PROBLEM TO WORK ON
In the listing that follows, count each line where the word "picture" appears; write nothing but the count.

STORED ROWS
* begin *

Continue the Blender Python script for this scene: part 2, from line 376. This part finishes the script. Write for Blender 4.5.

* end *
* begin *

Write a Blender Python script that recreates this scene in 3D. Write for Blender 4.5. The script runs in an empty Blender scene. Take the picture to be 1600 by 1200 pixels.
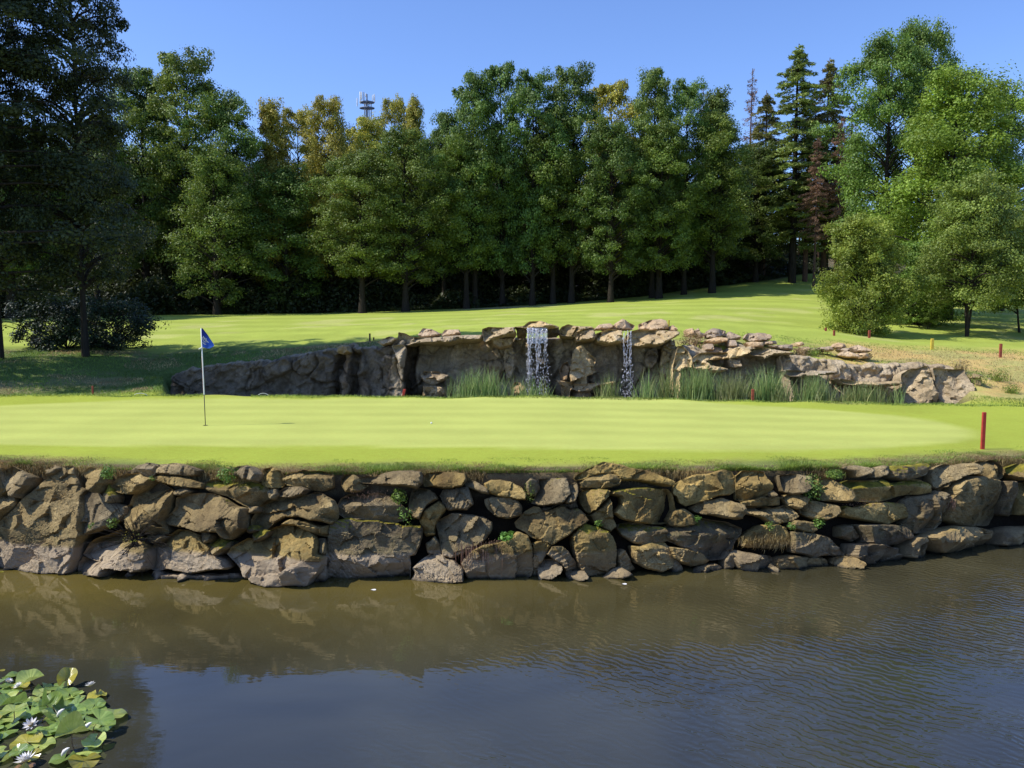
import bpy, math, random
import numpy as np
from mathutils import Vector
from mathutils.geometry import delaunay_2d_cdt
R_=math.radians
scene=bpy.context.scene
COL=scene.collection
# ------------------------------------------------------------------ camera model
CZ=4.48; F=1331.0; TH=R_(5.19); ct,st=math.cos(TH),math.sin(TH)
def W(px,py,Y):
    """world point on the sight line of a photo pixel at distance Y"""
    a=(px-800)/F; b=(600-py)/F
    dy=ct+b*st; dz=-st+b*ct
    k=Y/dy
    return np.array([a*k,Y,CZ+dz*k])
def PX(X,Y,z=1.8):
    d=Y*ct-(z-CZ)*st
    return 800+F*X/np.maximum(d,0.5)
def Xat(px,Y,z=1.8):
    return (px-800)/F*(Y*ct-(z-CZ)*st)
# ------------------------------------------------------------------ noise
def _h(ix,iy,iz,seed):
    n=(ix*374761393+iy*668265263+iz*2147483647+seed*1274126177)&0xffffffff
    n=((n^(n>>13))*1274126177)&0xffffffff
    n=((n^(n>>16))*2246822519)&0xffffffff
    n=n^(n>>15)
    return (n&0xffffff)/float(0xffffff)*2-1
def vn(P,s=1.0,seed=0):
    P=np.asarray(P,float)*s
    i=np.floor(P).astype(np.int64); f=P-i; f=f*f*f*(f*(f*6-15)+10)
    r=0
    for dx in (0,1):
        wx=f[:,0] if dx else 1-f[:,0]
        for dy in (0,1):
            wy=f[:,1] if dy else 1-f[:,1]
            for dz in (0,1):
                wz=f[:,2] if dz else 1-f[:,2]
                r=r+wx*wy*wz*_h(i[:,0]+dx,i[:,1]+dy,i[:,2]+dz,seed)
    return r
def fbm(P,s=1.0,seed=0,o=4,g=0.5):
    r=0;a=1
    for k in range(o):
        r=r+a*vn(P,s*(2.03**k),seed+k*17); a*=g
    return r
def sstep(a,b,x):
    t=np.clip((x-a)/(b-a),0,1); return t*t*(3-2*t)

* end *
* begin *

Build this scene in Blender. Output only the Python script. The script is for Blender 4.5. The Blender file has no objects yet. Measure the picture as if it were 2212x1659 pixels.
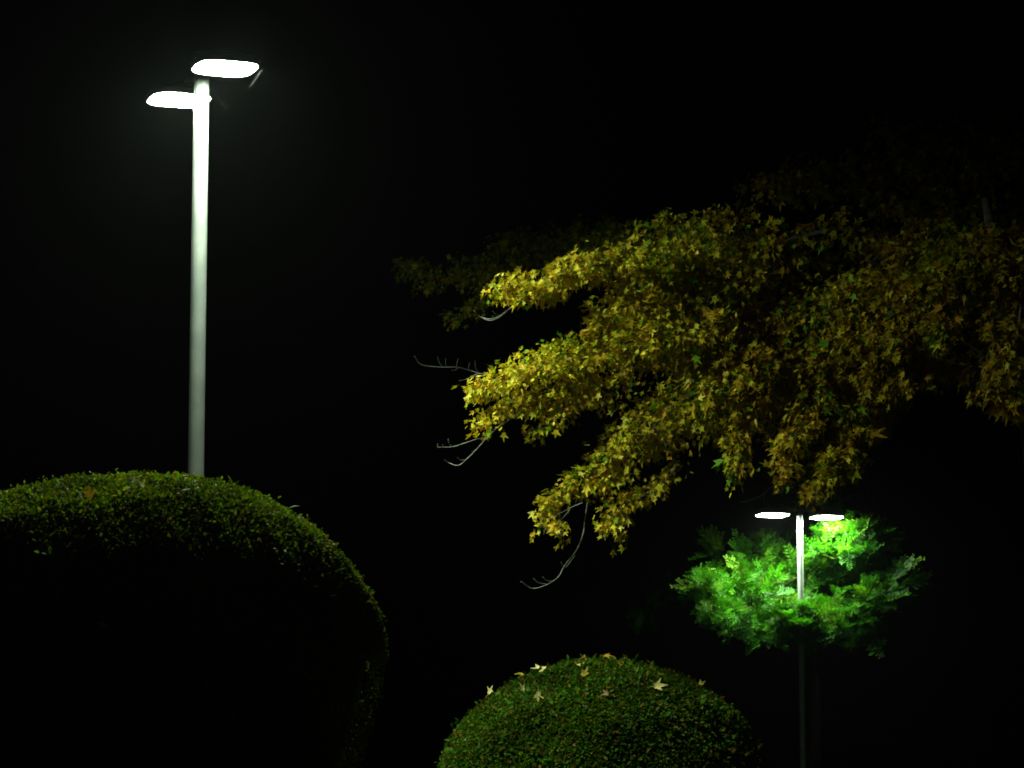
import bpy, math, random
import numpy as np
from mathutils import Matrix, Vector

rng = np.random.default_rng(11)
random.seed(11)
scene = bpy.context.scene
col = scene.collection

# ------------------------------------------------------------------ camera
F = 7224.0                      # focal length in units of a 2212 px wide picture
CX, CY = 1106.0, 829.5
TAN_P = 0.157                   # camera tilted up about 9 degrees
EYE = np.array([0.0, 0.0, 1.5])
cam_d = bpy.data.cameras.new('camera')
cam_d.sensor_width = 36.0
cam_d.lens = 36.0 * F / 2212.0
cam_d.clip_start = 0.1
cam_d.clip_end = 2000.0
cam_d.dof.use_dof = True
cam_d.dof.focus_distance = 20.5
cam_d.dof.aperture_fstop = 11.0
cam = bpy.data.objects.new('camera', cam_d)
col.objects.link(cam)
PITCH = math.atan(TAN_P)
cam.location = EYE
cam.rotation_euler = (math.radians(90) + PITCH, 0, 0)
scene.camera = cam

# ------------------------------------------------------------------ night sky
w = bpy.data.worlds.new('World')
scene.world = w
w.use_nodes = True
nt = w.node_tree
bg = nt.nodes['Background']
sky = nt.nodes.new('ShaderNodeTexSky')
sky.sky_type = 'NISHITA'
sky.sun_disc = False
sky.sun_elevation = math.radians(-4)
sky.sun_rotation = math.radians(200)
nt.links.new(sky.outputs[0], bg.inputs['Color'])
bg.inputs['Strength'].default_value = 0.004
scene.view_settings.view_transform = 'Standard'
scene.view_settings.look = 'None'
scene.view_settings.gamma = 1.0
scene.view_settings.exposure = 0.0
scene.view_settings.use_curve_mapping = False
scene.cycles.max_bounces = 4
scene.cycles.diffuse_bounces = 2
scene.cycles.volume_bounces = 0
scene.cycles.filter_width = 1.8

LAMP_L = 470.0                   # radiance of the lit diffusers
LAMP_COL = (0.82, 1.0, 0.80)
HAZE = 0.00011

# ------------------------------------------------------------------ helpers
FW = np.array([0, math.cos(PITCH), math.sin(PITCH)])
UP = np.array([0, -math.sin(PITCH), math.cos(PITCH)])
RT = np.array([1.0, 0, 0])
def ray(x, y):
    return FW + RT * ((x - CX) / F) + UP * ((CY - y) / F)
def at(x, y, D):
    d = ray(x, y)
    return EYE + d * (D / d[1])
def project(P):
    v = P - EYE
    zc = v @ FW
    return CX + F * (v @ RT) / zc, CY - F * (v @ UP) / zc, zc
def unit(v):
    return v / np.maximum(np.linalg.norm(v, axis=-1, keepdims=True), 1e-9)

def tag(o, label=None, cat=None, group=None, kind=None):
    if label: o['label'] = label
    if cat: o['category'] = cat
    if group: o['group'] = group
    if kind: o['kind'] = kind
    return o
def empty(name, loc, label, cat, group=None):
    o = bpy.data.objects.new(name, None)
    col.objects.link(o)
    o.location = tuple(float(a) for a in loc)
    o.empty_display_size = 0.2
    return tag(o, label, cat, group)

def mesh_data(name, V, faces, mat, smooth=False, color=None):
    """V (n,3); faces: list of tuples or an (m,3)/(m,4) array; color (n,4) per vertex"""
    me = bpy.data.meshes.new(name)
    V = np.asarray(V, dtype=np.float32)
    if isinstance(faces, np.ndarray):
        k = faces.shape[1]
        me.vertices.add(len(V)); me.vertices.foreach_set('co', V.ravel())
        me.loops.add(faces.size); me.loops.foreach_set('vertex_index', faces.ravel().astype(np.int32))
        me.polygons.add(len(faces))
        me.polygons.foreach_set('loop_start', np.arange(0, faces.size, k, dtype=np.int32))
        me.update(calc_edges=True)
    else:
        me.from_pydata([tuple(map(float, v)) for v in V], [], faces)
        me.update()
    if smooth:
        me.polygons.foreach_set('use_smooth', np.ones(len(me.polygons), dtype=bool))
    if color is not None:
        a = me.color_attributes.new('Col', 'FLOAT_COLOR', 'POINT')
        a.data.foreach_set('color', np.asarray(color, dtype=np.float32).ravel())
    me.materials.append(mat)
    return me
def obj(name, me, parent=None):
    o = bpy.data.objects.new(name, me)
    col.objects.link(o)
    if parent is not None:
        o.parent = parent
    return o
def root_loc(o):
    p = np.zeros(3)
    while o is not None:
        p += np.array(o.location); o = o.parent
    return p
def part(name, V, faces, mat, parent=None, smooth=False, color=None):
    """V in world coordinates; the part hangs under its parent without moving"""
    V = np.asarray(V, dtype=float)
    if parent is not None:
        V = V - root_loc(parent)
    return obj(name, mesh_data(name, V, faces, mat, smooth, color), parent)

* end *

SOLVED EXERCISE
3